begin

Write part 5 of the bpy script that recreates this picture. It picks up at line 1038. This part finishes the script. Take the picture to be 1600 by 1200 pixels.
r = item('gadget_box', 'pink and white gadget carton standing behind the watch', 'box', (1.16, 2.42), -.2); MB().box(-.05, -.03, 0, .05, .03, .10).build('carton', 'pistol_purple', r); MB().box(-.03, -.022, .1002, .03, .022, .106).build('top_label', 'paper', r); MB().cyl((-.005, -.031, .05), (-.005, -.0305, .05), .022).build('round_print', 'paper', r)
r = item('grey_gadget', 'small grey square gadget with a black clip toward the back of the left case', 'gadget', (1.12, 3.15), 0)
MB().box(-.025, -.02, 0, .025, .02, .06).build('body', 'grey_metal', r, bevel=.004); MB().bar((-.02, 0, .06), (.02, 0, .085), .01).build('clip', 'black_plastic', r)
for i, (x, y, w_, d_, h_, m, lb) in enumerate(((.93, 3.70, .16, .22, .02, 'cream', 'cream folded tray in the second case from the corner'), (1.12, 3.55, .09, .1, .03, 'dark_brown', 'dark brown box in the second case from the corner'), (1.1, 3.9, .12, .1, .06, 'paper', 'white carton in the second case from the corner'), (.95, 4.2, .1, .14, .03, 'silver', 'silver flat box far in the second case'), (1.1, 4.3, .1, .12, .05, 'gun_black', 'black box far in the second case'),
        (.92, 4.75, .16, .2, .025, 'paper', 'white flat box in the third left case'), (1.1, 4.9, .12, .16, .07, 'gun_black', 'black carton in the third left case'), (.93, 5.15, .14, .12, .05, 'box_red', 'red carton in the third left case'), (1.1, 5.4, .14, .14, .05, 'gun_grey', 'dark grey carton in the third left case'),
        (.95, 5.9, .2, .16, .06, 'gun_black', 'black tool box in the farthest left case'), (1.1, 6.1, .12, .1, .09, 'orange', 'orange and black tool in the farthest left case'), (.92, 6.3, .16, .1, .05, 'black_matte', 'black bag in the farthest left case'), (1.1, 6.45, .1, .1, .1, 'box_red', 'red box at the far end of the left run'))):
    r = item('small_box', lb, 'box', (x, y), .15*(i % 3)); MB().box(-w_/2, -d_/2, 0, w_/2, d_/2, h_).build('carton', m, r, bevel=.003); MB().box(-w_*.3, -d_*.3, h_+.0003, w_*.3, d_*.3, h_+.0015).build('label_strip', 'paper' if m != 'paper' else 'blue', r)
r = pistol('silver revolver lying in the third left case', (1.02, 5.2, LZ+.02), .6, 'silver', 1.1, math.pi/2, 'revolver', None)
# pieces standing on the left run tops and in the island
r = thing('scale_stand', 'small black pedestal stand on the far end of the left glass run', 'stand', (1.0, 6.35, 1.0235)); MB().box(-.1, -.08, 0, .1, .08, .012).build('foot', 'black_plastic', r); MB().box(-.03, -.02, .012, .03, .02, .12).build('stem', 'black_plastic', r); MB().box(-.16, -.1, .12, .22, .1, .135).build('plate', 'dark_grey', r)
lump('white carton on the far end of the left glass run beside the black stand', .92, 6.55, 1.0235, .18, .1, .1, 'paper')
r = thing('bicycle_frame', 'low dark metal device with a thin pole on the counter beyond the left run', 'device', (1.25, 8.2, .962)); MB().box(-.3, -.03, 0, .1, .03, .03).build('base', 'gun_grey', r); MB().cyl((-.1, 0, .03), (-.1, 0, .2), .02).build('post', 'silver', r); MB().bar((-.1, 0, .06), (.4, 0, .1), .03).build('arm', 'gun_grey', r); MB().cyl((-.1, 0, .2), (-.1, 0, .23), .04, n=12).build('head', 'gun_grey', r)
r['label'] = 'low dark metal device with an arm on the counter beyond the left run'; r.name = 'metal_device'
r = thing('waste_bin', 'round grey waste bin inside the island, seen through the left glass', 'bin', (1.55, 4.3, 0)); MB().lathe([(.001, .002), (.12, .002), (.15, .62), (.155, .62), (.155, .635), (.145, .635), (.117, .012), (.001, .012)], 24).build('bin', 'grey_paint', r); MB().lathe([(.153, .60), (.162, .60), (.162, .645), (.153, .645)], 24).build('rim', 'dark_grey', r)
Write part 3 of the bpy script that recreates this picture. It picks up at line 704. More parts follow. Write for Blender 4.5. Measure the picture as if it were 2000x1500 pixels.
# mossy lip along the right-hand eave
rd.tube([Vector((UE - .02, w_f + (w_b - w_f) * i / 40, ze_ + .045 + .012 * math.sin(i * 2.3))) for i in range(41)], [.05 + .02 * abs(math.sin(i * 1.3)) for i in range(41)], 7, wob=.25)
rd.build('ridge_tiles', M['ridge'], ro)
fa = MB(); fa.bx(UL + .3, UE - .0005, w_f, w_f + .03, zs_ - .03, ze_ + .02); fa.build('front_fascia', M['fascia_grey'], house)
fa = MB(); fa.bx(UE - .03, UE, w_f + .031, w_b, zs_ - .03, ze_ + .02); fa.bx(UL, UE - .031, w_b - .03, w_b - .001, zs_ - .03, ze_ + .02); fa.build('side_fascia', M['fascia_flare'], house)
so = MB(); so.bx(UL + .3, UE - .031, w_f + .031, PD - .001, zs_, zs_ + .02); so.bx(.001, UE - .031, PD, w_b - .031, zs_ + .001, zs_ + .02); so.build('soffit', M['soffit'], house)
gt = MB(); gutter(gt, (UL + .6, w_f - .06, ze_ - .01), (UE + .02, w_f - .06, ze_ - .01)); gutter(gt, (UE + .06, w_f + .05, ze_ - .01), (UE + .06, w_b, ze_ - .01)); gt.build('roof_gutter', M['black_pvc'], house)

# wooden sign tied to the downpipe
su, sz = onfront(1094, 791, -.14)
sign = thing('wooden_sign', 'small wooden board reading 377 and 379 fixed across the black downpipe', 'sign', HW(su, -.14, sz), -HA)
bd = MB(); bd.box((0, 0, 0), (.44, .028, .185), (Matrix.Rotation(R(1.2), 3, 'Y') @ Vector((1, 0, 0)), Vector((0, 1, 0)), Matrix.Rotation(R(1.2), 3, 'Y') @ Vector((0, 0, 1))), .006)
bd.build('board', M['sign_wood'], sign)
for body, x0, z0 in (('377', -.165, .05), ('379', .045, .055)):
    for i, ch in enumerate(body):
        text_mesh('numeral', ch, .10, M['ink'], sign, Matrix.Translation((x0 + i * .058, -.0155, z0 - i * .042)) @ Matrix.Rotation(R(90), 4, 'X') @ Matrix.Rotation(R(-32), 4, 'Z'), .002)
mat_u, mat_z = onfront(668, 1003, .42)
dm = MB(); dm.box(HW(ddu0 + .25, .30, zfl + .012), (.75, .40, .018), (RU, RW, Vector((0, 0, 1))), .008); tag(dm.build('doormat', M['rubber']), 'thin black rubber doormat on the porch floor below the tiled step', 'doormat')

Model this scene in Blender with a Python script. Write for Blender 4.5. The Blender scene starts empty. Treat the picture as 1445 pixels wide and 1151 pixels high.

end

*TASK DETAILS*
Give again, word for word, the lines starting at the line that has "Write part 3" and ending at the line that has "dm = MB(); dm.box(HW(ddu0", with both of those lines included and nothing else.

*CORRECT ANSWER*
Write part 3 of the bpy script that recreates this picture. It picks up at line 704. More parts follow. Write for Blender 4.5. Measure the picture as if it were 2000x1500 pixels.
# mossy lip along the right-hand eave
rd.tube([Vector((UE - .02, w_f + (w_b - w_f) * i / 40, ze_ + .045 + .012 * math.sin(i * 2.3))) for i in range(41)], [.05 + .02 * abs(math.sin(i * 1.3)) for i in range(41)], 7, wob=.25)
rd.build('ridge_tiles', M['ridge'], ro)
fa = MB(); fa.bx(UL + .3, UE - .0005, w_f, w_f + .03, zs_ - .03, ze_ + .02); fa.build('front_fascia', M['fascia_grey'], house)
fa = MB(); fa.bx(UE - .03, UE, w_f + .031, w_b, zs_ - .03, ze_ + .02); fa.bx(UL, UE - .031, w_b - .03, w_b - .001, zs_ - .03, ze_ + .02); fa.build('side_fascia', M['fascia_flare'], house)
so = MB(); so.bx(UL + .3, UE - .031, w_f + .031, PD - .001, zs_, zs_ + .02); so.bx(.001, UE - .031, PD, w_b - .031, zs_ + .001, zs_ + .02); so.build('soffit', M['soffit'], house)
gt = MB(); gutter(gt, (UL + .6, w_f - .06, ze_ - .01), (UE + .02, w_f - .06, ze_ - .01)); gutter(gt, (UE + .06, w_f + .05, ze_ - .01), (UE + .06, w_b, ze_ - .01)); gt.build('roof_gutter', M['black_pvc'], house)

# wooden sign tied to the downpipe
su, sz = onfront(1094, 791, -.14)
sign = thing('wooden_sign', 'small wooden board reading 377 and 379 fixed across the black downpipe', 'sign', HW(su, -.14, sz), -HA)
bd = MB(); bd.box((0, 0, 0), (.44, .028, .185), (Matrix.Rotation(R(1.2), 3, 'Y') @ Vector((1, 0, 0)), Vector((0, 1, 0)), Matrix.Rotation(R(1.2), 3, 'Y') @ Vector((0, 0, 1))), .006)
bd.build('board', M['sign_wood'], sign)
for body, x0, z0 in (('377', -.165, .05), ('379', .045, .055)):
    for i, ch in enumerate(body):
        text_mesh('numeral', ch, .10, M['ink'], sign, Matrix.Translation((x0 + i * .058, -.0155, z0 - i * .042)) @ Matrix.Rotation(R(90), 4, 'X') @ Matrix.Rotation(R(-32), 4, 'Z'), .002)
mat_u, mat_z = onfront(668, 1003, .42)
dm = MB(); dm.box(HW(ddu0 + .25, .30, zfl + .012), (.75, .40, .018), (RU, RW, Vector((0, 0, 1))), .008); tag(dm.build('doormat', M['rubber']), 'thin black rubber doormat on the porch floor below the tiled step', 'doormat')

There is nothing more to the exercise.